From the Alexander Hawaiian Government map, 1881.

This statement was written by Dr. Jan Beckett, whose photography and my paintings were hung in collaboration and support of the vision of KĀNEHŪNĀMOKU at the State Capital entrance January 20th through February 7, 2020. Mahalo to Kumu Glen Kila of Marai Ha’a Koa who first introduced me to the mo’olelo and wahipana of this area. I look forward to learning more about the Silva stories too.

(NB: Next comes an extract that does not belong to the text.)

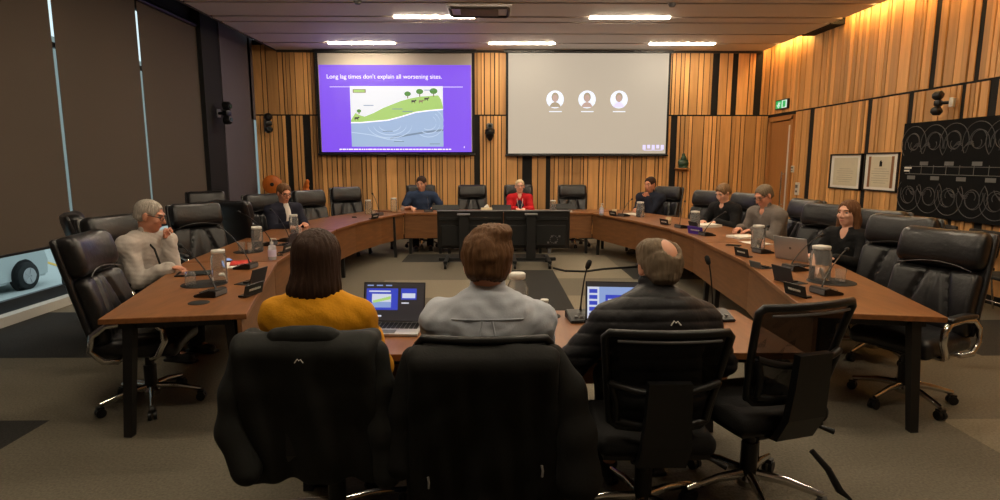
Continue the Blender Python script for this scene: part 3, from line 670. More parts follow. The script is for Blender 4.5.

KĀNEHŪNĀMOKU: A Wai‘anae Cultural Landscape is an exhibit in memory of Albert Silva, he kupa o ka ‘āina. Kānehūnāmoku is a place name passed down in certain Wai‘anae families. It describes the area from Kepuhi Point to Ka‘ena Point, including the land sections of Kea‘au, ‘Ōhikilolo, Ko‘iahi, Mākua, Kahanahāiki, Keawa‘ula, Kuaokalā and Ka‘ena. Families with ancestral ties to that cultural landscape hope to see it permanently set aside as a pu‘uhonua, a place of healing and refuge for Hawaiian ‘ohana, keiki and others. The Wai’anae Sustainable Plan expresses the will of the community, that there be no development past Kephi Point – that is, from Kepuhi Point to Ka‘ena Point. This exhibit honors that vision. Driving past Kea‘au Beach Park, one sees little but a shoreline and pasture filled with kiawe, a tree brought in to feed cattle. We see in our minds a Native Hawaiian dryland forest reestablished, with stands of kou, wiliwili, ‘iliahi and lama. We see an understory of plants original to that place, plants such as a‘ali‘i and ‘ilima. On the kahakai side of the road, we see stands of milo and ground cover such as pa‘uohi‘iaka. We see a carefully managed marshery that allows near-shore species to flourish. In the uplands of Kau-lu, the watershed for a stream that is now dry, we see a native upland forest reestablished, so that water once again flows, and so that the birds of the uplands – such as ‘amakihi – return to their habitats. And it is here in this sacred landscape that cultural practitioners see past Nihoa and Mokumananana, to kilo the floating islands beyond the horizon. A cultural landscape exists in the interconnections among people, among people and their environment, and among various natural elements of the environment: plants, insects, marshes, birds, rain, water flow and winds.

A cultural landscape validates the cultural knowledge embedded in Native Hawaiian ‘ohana (families), mo‘olelo (oral literature) and ‘olelo (language). The work needed to recreate that landscape functions as pilina, to bring families closer together, to heal those caught in cycles of drugs and violence and to provide a safe environment where keiki can learn culture, ‘olelo and history. It can also function as a sustainable source of food, helping to promote healthy diets and traditional ways of life. Kupuna Albert Silva, who recently passed away, told the story that the name ‘Ōhikilolo (crazy crab) comes from periodic migrations of hundreds of crabs across the road, away from the beach. We hope to see the migration again one day.

If this seems like an unreachable goal, think of the success of the Natural Area Reserve at Ka‘ena, just down the road. Or think of the amazing success in replanting native plant colonies on Kaho‘olawe, aided by upland catchment systems. It can be done in Kānehūnāmoku as well.